The eHarmony product team says,
Thanks again for another round of excellent suggestions to help us improve your eHarmony experience.
Our team is already hard at work on several of the ideas that were [suggested]. We’ll be testing them over the next several months as the development is completed, so stay tuned…
That’s because those ideas happen to be (a) among the top reasons members have requested refunds in the past two years, according to Customer Care exit surveys, (b) among those cherry-picked and approved last year by the eHarmony Board of Directors, who are all Venture Capitalists and Investment titans and who all haven’t used eHarmony as customers ever and (c) what their programmers have been told to start on at least six months ago.
They’re saying the ideas are on the “testing stage” means that several Quality Assurance Engineers who haven’t used eHarmony as customers ever either are testing them on brand-new computers running only the two popular browsers (uh, out of five, and no, no mobile devices). QA takes 2 to 6 months, because hey their programmers haven’t used eHarmony as customers either, and sometimes the tests accidentally affect the site’s live data and mess up the production site (I’ll be darned to know why the dev systems and live systems aren’t separate), so you sometimes see phantom matches and matches you cannot close.
In case it isn’t obvious, not one of the above people ever tried closing forty matches, nudging thirty matches, answering twenty “same-old” essay questions, sending ten MH/CS lists, getting timeouts, etc. See the incongruity here?

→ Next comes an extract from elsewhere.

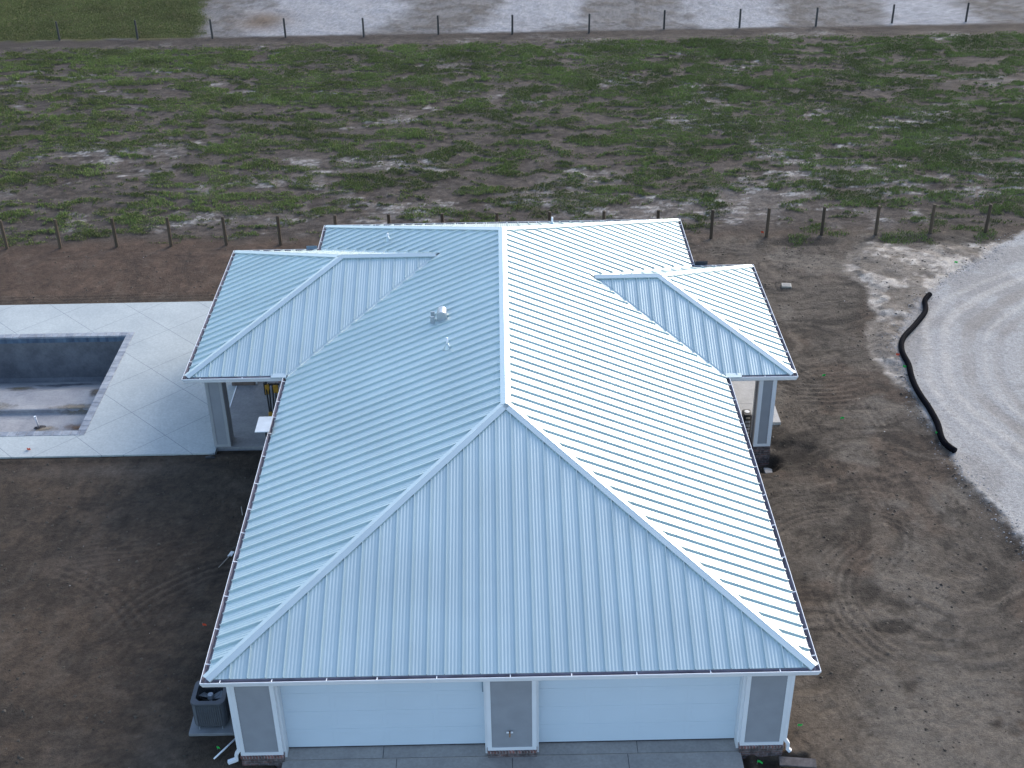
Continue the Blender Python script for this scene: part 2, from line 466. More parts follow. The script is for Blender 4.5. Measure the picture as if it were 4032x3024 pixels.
def grass_density(x, y):
    """0..1 how grassy, field between the fences"""
    wx = x + 1.6 * (vnoise(x * .35, y * .5, 19) - .5); wy = y + .9 * (vnoise(x * .4 + 9, y * .6, 20) - .5)
    n = fbm(wx * 0.62, wy * 1.5, 4, 21, 0.68)
    n2 = fbm(x * 1.9, y * 3.4, 3, 31, .6)
    n3 = vnoise(x * 0.09 + 3, y * 0.13, 41)
    d = n + 0.34 * (n2 - .5) + 0.22 * (n3 - .5)
    far_ = sstep(46, 60, y)
    band = .07 * np.exp(-((y - 59.5) / 2.0) ** 2)
    thr = 0.458 - 0.03 * far_ - band + 0.10 * sstep(36.5, 31.5, y) + 0.05 * sstep(9, 14, x) * sstep(37, 32, y) - .035 * sstep(-6, -16, x) * sstep(44, 36, y)
    g = sstep(thr - .05, thr + .09, d) * (.45 + .55 * sstep(.3, .6, vnoise(x * 3.1, y * 5.0, 43)))
    g = g * sstep(62.6, 61.2, y + 0.8 * (n2 - .5) + .2) * sstep(31.0, 32.4, y + 3.0 * (n - .5))
    return g
def lawn_density(x, y):
    edge = x + 20.3 + 2.2 * (fbm(x * .4, y * .4, 3, 51) - .5) + 0.12 * (y - 66) * np.where(y > 66, 1, 0)
    return sstep(0.5, -0.8, edge) * sstep(63.7, 64.3, y + .6 * (vnoise(x, y, 5) - .5)) * (1 - sstep(0, 3, (y - 75) - (x + 38) * -.12 + 0.0 - 30 * sstep(-31, -29, x)))

def ground_fields(x, y):
    # ---- colours (linear albedo)
    def c(*v): return np.array(v, float)
    base = np.empty(x.shape + (3,)); base[:] = c(0.088, 0.072, 0.060)
    def mix(colr, m):
        nonlocal base
        m = m[..., None]
        base = base * (1 - m) + np.asarray(colr) * m
    n1 = fbm(x * .35, y * .35, 5, 1, .6); n2 = fbm(x * 1.3, y * 1.3, 4, 2, .6); n3 = fbm(x * .12, y * .12, 3, 3)
    n4 = fbm(x * 4.2, y * 4.2, 3, 4, .6)
    z = 0.05 * (n1 - .5) + 0.035 * (n2 - .5) + 0.015 * (n4 - .5)
    # near yard
    mix(c(0.118, 0.094, 0.076), sstep(.48, .60, n1) * 0.8)
    mix(c(0.062, 0.054, 0.048), sstep(.52, .40, n2) * 0.55)
    # brown band behind the deck and house
    bandm = sstep(25.4, 26.6, y) * sstep(32.2, 30.6, y + 1.6 * (n1 - .5)) * sstep(16.5, 12.5, x + 3 * (n1 - .5))
    mix(c(0.108, 0.077, 0.063), bandm * (0.75 + .25 * n2))
    mix(c(0.145, 0.105, 0.085), bandm * sstep(.55, .68, n2) * .6)
    # right yard greyer and lighter
    ry = sstep(6.5, 8.5, x) * sstep(31.5, 30.2, y)
    mix(c(0.138, 0.128, 0.118), ry * (0.65 + .3 * n1))
    mix(c(0.200, 0.190, 0.178), ry * sstep(.52, .64, fbm(x * .5 + 7, y * .38, 4, 8, .6)) * .65)
    mix(c(0.120, 0.088, 0.070), ry * sstep(.52, .66, fbm(x * .4, y * .45 + 9, 3, 9)) * .55)
    mix(c(0.055, 0.050, 0.046), ry * sstep(.56, .68, fbm(x * .8 + 3, y * .8, 4, 10, .6)) * .7)
    wx_ = x + 2.6 * (fbm(x * .22, y * .22, 2, 111) - .5); wy_ = y + 3.2 * (fbm(x * .25 + 4, y * .25, 2, 112) - .5)
    sw = fbm(wx_ * .9, wy_ * 3.4, 5, 113, .68); sv = fbm(wx_ * 3.2 + 5, wy_ * .9, 5, 114, .68)
    pick = sstep(.42, .58, vnoise(x * .22 + 8, y * .22, 115))
    st_ = sw * (1 - pick) + sv * pick
    yard = sstep(31.8, 30.4, y)
    mix(c(0.180, 0.162, 0.145), yard * sstep(.54, .72, st_) * (.25 + .45 * ry))
    mix(c(0.042, 0.038, 0.035), yard * sstep(.46, .28, st_) * (.40 + .25 * ry))
    rdg = 1 - np.abs(2 * fbm(wx_ * .8, wy_ * 1.1, 4, 116, .6) - 1)
    z = z + yard * (.05 * (st_ - .5) + .03 * (rdg - .8)) * (.4 + .6 * ry)
    mix(c(0.040, 0.036, 0.033), yard * ry * sstep(.965, .995, rdg) * sstep(.45, .6, n3) * .7)
    lp = np.exp(-(((x - 11.2) / 2.2) ** 2 + ((y - 1.2) / 2.2) ** 2)); mix(c(0.185, 0.178, 0.168), np.clip(lp * 1.3 * sstep(.30, .55, n2 + .1), 0, .8))
    # light patch low right
    lp = np.exp(-(((x - 11.5) / 1.6) ** 2 + ((y - 1.3) / 1.5) ** 2)); mix(c(0.19, 0.175, 0.16), lp * .7 * sstep(.35, .6, n2 + .15))
    lp = np.exp(-(((x - 7.9) / .9) ** 2 + ((y - 1.8) / 1.6) ** 2)); mix(c(0.17, 0.15, 0.13), lp * .7)
    # dark spoil spots
    for (px_, py_, sx_, sy_, a) in [(10.6, 5.0, .7, .35, .8), (10.2, 6.6, .6, .6, .55), (13.3, 30.1, 1.8, .5, .9), (18, 30.2, 2.3, .45, .8), (9.6, 13.2, 1.0, .8, .8), (9.3, 14.5, .6, .7, .6),
                                    (-7.6, 12.6, 1.2, 2.4, .55), (-13.3, 2.2, .9, .5, .5), (12.1, 4.9, .5, .4, .5), (22, 5.2, .7, 1.2, .5), (-7.9, 3.5, .8, 2.5, .4), (9.0, 17.6, .35, 1.4, .4)]:
        g = np.exp(-(((x - px_) / sx_) ** 2 + ((y - py_) / sy_) ** 2)); m = a * sstep(.25, .7, g + .5 * (n2 - .5))
        mix(c(0.034, 0.031, 0.029), m); z = z - 0.04 * m
    # light washed streaks near left foreground
    for (px_, py_, sx_, sy_, a) in [(-8.9, .6, .7, 1.2, .45), (-11.2, .9, .6, .6, .3), (-8.6, 12.3, 1.0, .5, .35), (-13.5, 13.3, 3.2, .35, .5), (-12.8, 8.5, 1.2, .8, .25)]:
        g = np.exp(-(((x - px_) / sx_) ** 2 + ((y - py_) / sy_) ** 2)); mix(c(0.165, 0.15, 0.14), a * g * (.4 + n2))
    # field soil
    fm = sstep(31.0, 32.4, y + 2.0 * (n1 - .5))
    mix(c(0.104, 0.094, 0.092), fm)
    ns = fbm(x * .55, y * .95, 4, 61, .65)
    mix(c(0.058, 0.050, 0.047), fm * sstep(.50, .38, ns) * .7)
    # pale sand showing in the field
    sp = fbm(x * .22 + 5, y * .36, 5, 71, .68)
    zone = 0.085 * np.exp(-((y - 37) / 6.0) ** 2) + 0.05 * sstep(6, 14, x) * np.exp(-((y - 44) / 9) ** 2) - 0.03 * sstep(-2, -12, x) * sstep(44, 50, y)
    sm = sstep(.60, .665, sp + zone + .10 * (n4 - .5))
    wht = fbm(x * 1.1, y * 2.6, 4, 75, .7)
    mix(c(0.215, 0.208, 0.212), fm * sm * (.35 + .5 * n2))
    mix(c(0.36, 0.375, 0.40), fm * sm * sstep(.50, .66, wht) * .6)
    lit = fbm(x * 2.4, y * 5.2, 4, 77, .72)
    mix(c(0.165, 0.140, 0.125), fm * sstep(.52, .66, lit) * .45)
    mix(c(0.045, 0.039, 0.036), fm * sstep(.47, .34, lit) * .6)
    z = z + fm * (0.05 * (n2 - .5) + 0.05 * (ns - .5) + .03 * sm * (wht - .5) * 2)
    # dark strip at far fence and beyond
    mix(c(0.058, 0.050, 0.048), sstep(62.3, 63.2, y + .5 * (n2 - .5)) * .8 * sstep(66, 64.5, y))
    bm = sstep(63.8, 64.5, y + .7 * (n2 - .5))
    mix(c(0.190, 0.198, 0.218), bm)
    arc = np.sin((np.hypot(x - 2, y - 92)) * 2.1 + 3 * n1)
    streak = fbm(x * .10 + 11, y * .05, 3, 81)
    blue = sstep(.30, .72, 0.5 + .5 * np.cos((x - .5 - .22 * (y - 64) + 5 * (n3 - .5)) * 2 * np.pi / 14.6) * .7 + 1.1 * (streak - .5) + .6 * (n1 - .5))
    mix(c(0.26, 0.285, 0.335), bm * blue * (.8 + .2 * n1))
    mix(c(0.105, 0.092, 0.082), bm * (1 - blue) * sstep(.45, .66, n2) * .5)
    og = np.exp(-(((x + 16.6) / 1.7) ** 2 + ((y - 68) / 2.3) ** 2)); mix(c(0.17, 0.12, 0.075), og * .8)
    z = z + bm * .012 * arc
    # lawn far left
    lw = lawn_density(x, y)
    mix(c(0.090, 0.095, 0.040), lw)
    mix(c(0.12, 0.105, 0.055), lw * sstep(.5, .65, n2) * .6)
    # grass root colour
    g = grass_density(x, y) * fm
    mix(c(0.090, 0.098, 0.050), g * .7)
    z = z + g * 0.05 * (0.5 + n4)
    # white sand pile lower: spoil heap edge near the right fence
    dm = sdf_poly(x, y, MIX) + .8 * (n1 - .5) + .5 * (n2 - .5) + .25 * (n4 - .5)
    mm = sstep(-.40, .02, dm) * sstep(32, 30.6, y)
    mix(c(0.33, 0.32, 0.31), mm * (.75 + .38 * sstep(.4, .6, n2)))
    mix(c(0.15, 0.132, 0.115), mm * sstep(.58, .46, fbm(x * .7, y * .7, 4, 91, .65)) * .6)
    z = z + mm * (.07 + .10 * (n2 - .4)) * sstep(0, .5, dm)
    ds = sdf_poly(x, y, SAND) + .45 * (n1 - .5) + .25 * (n2 - .5)
    sm2 = sstep(-.22, .16, ds + .35 * (n4 - .5))
    mix(c(0.300, 0.318, 0.345), sm2)
    mix(c(0.255, 0.262, 0.275), sm2 * sstep(.5, .62, n1) * .6)
    z = z * (1 - .75 * sm2) + .03 * sm2
    berm = np.exp(-((ds + .05) / .28) ** 2) * sstep(26, 20, y); z = z + .07 * berm * (.5 + n2)
    # turning-circle tyre marks
    for (r0, r1, a, w) in [(8.35, 8.75, .8, 1), (7.3, 7.55, .55, 1), (9.25, 9.5, .45, -1), (6.2, 6.5, .4, 1), (5.2, 5.5, .35, 1), (10.0, 10.2, .3, -1), (7.9, 8.0, .4, -1)]:
        rr = np.hypot((x - 25.5), (y - 17.5) * 1.02) + .5 * (vnoise(x * .35, y * .35, 15) - .5)
        m = sstep(r0 - .14, r0 + .04, rr) * sstep(r1 + .14, r1 - .04, rr) * sm2 * sstep(.2, .6, n1 + .15)
        mix(c(0.265, 0.265, 0.27) if w > 0 else c(0.40, 0.40, 0.40), m * a * .8); z = z - .012 * m * w
    # tyre tracks in the soil
    for k, (cx, cy, r0, r1, a0, a1, n) in enumerate([(10.2, 7.4, 2.5, 3.2, 30, 150, 3), (12.4, 6.0, 2.3, 3.7, 120, 235, 5), (-7.0, 4.0, 4.0, 4.9, 95, 165, 3), (-15.5, 3.0, 5.2, 6.0, 20, 75, 3), (17.5, 4.5, 9.3, 10.2, 175, 222, 3), (11.5, 20.5, 2.6, 4.0, 200, 300, 5)]):
        gsin, gm = ring_groove(x, y, cx, cy, r0, r1, a0, a1, n, k)
        s_ = (1 - sm2) * (1 - fm) * sstep(.25, .6, vnoise(x * .9, y * .9, 33 + k) + .12)
        z = z + .014 * gsin * s_; mix(c(0.055, 0.049, 0.043), np.clip(-gsin, 0, 1) * s_ * .38); mix(c(0.19, 0.165, 0.145), np.clip(gsin, 0, 1) * s_ * .22)
    # straight machine marks lower right and far right
    for (x0, y0, ang, w, ln) in [(11.6, 11.3, -82, .6, 1.2), (13.6, 7.6, -50, .5, .9), (22.4, 5.0, -75, 1.2, 3), (9.8, 19.5, -60, 1.4, 2.2), (-11.0, 9.0, 8, .8, 2.5), (-16, 25.9, 1, .5, 7), (10.5, 15.6, -80, .55, 1.1), (12.9, 15.9, -84, .5, 1.1), (7.8, -.5, -62, .5, 2.2), (14.2, 3.2, -70, .4, .8), (-9.8, 6.2, 70, .5, 1.6), (-12.5, 11.4, -6, .5, 2.4)]:
        ca, sa = math.cos(math.radians(ang)), math.sin(math.radians(ang))
        u = (x - x0) * ca + (y - y0) * sa; v = -(x - x0) * sa + (y - y0) * ca
        m = sstep(ln, ln * .7, np.abs(u)) * sstep(w, w * .7, np.abs(v)) * (1 - sm2)
        gr = np.sin(v * 2 * np.pi / .26 + 1.5 * vnoise(u * .5, v * .5, 3))
        z = z + .010 * m * gr; mix(c(0.07, 0.06, 0.053), m * np.clip(gr, 0, 1) * .35)
    # drainage edge cracks
    cr = np.abs(fbm(x * .55 + 20, y * .55, 3, 95, .6) - .5)
    m = sstep(.012, .0, cr) * sstep(.5, .62, vnoise(x * .3, y * .3, 96)) * sstep(7.2, 8.5, x) * (1 - sm2) * sstep(31, 30, y)
    mix(c(0.04, 0.036, 0.034), m * .7); z = z - .02 * m
    # mounds at every pier hole: pit by the right wing column
    pit = np.exp(-(((x - 8.5) / .62) ** 2 + ((y - 13.15) / .55) ** 2)) + .25 * (n2 - .5); z = z - .58 * sstep(.15, .9, pit)
    pit3 = np.exp(-(((x - 9.6) / .9) ** 2 + ((y - 13.7) / .7) ** 2)) + .5 * (n2 - .5); z = z - .12 * sstep(.2, .7, pit3)
    pit2 = sdf_poly(x, y, [(6.05, -.6), (6.0, .49), (7.35, .49), (7.3, -.05), (6.9, -.6)]); 
    m2 = sstep(-.02, .10, pit2 + .08 * (n4 - .5)); z = z - .16 * m2; mix(c(0.05, 0.046, 0.042), m2 * .75)
    flat = sdf_poly(x, y, [(-5.75, .9), (5.75, .9), (5.75, -60), (-5.75, -60)])
    z = np.where(flat > -.05, -.12, z)
    hs = sdf_poly(x, y, [(-6.6, .6), (6.6, .6), (6.6, 24.6), (-6.6, 24.6)]); z = np.where(hs > 0.05, -.10, z)
    dk = sdf_poly(x, y, [(-26, 14.12), (-9.9, 14.12), (-6, 14.12), (-6, 25.2), (-26, 25.2)]); z = np.where(dk > .05, -.06, np.where(dk > -.25, np.minimum(z, .0) + .045, z))
    far = sstep(110, 160, y) + sstep(45, 120, np.abs(x)); z = z * (1 - np.clip(far, 0, 1))
    lum = base.mean(-1, keepdims=True)
    k_ = .67 + .48 * sstep(.16, .36, lum)
    spk = fbm(x * 5.5, y * 6.5, 3, 201, .7)[..., None]
    k_ = k_ * (1 + .75 * (spk - .5) * (1 - sm2[..., None] * .75))
    base = base * k_ * np.array([1.11, 1.0, .865])
    return np.clip(base, .01, .9), z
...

Found a bug? Does the bug affect only 1% of users or only 1% of the time? That makes that bug EXTREMELY LOW priority, because, what, 1% of their users quit the site EVERY DAY anyway. (Total customer turnover is four months and one day is 1% of four months.) Come back after five years and the bug will still be there.
eHarmony often publishes stories from Customer Care Representatives regarding how happy and fulfilled they are to work in eHarmony. Ever wonder why there are never stories from their programmers, engineers and developers? I have an answer: Because once you see the site’s internals you will never recommend the service to anyone.
Note: This post is made up… er, mostly made up.